The U.S. Court of Appeals in Manhattan, after hearing arguments in the case today, will decide whether the Fed must release records of the unprecedented $2 trillion U.S. loan program launched after the 2008 collapse of Lehman Brothers Holdings Inc. In August, a federal judge ordered that the information be released, responding to a request by Bloomberg LP, the parent of Bloomberg News.

Bloomberg argues that the public has the right to know basic information about the “unprecedented and highly controversial use” of public money. Banks and the Fed warn that bailed-out lenders may be hurt if the documents are made public, causing a run or a sell-off by investors. Disclosure may hamstring the Fed’s ability to deal with another crisis, they also argued. The lower court agreed with Bloomberg.

“The question is at what point does the government get so involved in the life of the institution that the public has a right to know?” said Charles Davis, executive director of the National Freedom of Information Coalition at the University of Missouri in Columbia. Davis isn’t involved in the lawsuit.

Freedom of Information

The lawsuit, brought under the U.S. Freedom of Information Act, or FOIA, came as President Barack Obama criticized the previous administration’s handling of the $700 billion Troubled Asset Relief Program passed by Congress in October 2008. Obama has said funds were spent by the administration of former President George W. Bush with little accountability or transparency.

FOIA requires federal agencies to make government documents available to the press and public.

In her Aug. 24 ruling, U.S. District Judge Loretta Preska in New York said loan records are covered by FOIA and rejected the Fed’s claim that their disclosure might harm banks and shareholders.
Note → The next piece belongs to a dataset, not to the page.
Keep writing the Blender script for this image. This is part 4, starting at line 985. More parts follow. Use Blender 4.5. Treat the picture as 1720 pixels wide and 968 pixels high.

An exception to the statute that protects trade secrets and privileged or confidential financial data didn’t apply because there’s no proof banks would suffer, she said.

Burden Not Met

The central bank “speculates on how a borrower might enter a downward spiral of financial instability if its participation in the Federal Reserve lending programs were to be disclosed,” Preska, the chief judge of the Manhattan federal court, said in her 47-page ruling. “Conjecture, without evidence of imminent harm, simply fails to meet the board’s burden” of proof.

In its appeal, the Board of Governors of the Federal Reserve System argued that disclosure of “highly sensitive” documents, including 231 pages of daily lending reports, threatens to stigmatize lenders and cause them “severe and irreparable competitive injury.”